Given task: Quote the full listing word for word.

Source data:
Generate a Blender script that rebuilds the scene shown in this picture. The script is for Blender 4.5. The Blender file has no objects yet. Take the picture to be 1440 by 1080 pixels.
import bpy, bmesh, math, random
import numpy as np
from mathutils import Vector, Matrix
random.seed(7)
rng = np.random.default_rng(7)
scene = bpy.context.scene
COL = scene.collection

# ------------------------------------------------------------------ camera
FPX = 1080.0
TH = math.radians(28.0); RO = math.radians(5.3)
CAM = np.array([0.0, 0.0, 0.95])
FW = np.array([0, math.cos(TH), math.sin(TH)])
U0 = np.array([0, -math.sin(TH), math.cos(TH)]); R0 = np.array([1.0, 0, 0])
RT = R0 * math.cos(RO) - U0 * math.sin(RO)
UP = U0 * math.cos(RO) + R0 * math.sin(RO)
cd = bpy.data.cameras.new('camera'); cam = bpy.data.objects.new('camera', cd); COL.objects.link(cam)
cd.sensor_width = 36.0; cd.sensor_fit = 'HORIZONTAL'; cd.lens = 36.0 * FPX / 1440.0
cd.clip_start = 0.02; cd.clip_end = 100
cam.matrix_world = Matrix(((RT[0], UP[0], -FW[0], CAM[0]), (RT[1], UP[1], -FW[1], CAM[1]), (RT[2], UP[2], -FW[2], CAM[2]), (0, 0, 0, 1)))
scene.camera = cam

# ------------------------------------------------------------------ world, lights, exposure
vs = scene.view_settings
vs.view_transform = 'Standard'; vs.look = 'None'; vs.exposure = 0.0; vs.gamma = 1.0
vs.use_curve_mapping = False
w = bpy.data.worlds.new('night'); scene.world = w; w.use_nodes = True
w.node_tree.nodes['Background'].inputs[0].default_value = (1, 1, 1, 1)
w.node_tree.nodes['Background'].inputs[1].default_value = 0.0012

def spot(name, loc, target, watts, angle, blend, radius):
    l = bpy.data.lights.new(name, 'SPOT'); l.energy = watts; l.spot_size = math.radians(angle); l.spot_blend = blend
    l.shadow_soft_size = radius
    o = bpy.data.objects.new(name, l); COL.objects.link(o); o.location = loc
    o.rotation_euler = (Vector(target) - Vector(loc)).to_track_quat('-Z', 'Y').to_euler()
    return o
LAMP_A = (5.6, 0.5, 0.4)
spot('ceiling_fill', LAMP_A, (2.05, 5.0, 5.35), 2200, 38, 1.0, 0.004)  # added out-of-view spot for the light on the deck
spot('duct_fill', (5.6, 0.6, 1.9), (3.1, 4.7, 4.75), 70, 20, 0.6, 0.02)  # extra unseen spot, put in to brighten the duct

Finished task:
Generate a Blender script that rebuilds the scene shown in this picture. The script is for Blender 4.5. The Blender file has no objects yet. Take the picture to be 1440 by 1080 pixels.
import bpy, bmesh, math, random
import numpy as np
from mathutils import Vector, Matrix
random.seed(7)
rng = np.random.default_rng(7)
scene = bpy.context.scene
COL = scene.collection

# ------------------------------------------------------------------ camera
FPX = 1080.0
TH = math.radians(28.0); RO = math.radians(5.3)
CAM = np.array([0.0, 0.0, 0.95])
FW = np.array([0, math.cos(TH), math.sin(TH)])
U0 = np.array([0, -math.sin(TH), math.cos(TH)]); R0 = np.array([1.0, 0, 0])
RT = R0 * math.cos(RO) - U0 * math.sin(RO)
UP = U0 * math.cos(RO) + R0 * math.sin(RO)
cd = bpy.data.cameras.new('camera'); cam = bpy.data.objects.new('camera', cd); COL.objects.link(cam)
cd.sensor_width = 36.0; cd.sensor_fit = 'HORIZONTAL'; cd.lens = 36.0 * FPX / 1440.0
cd.clip_start = 0.02; cd.clip_end = 100
cam.matrix_world = Matrix(((RT[0], UP[0], -FW[0], CAM[0]), (RT[1], UP[1], -FW[1], CAM[1]), (RT[2], UP[2], -FW[2], CAM[2]), (0, 0, 0, 1)))
scene.camera = cam

# ------------------------------------------------------------------ world, lights, exposure
vs = scene.view_settings
vs.view_transform = 'Standard'; vs.look = 'None'; vs.exposure = 0.0; vs.gamma = 1.0
vs.use_curve_mapping = False
w = bpy.data.worlds.new('night'); scene.world = w; w.use_nodes = True
w.node_tree.nodes['Background'].inputs[0].default_value = (1, 1, 1, 1)
w.node_tree.nodes['Background'].inputs[1].default_value = 0.0012

def spot(name, loc, target, watts, angle, blend, radius):
    l = bpy.data.lights.new(name, 'SPOT'); l.energy = watts; l.spot_size = math.radians(angle); l.spot_blend = blend
    l.shadow_soft_size = radius
    o = bpy.data.objects.new(name, l); COL.objects.link(o); o.location = loc
    o.rotation_euler = (Vector(target) - Vector(loc)).to_track_quat('-Z', 'Y').to_euler()
    return o
LAMP_A = (5.6, 0.5, 0.4)
spot('ceiling_fill', LAMP_A, (2.05, 5.0, 5.35), 2200, 38, 1.0, 0.004)  # added out-of-view spot for the light on the deck
spot('duct_fill', (5.6, 0.6, 1.9), (3.1, 4.7, 4.75), 70, 20, 0.6, 0.02)  # extra unseen spot, put in to brighten the duct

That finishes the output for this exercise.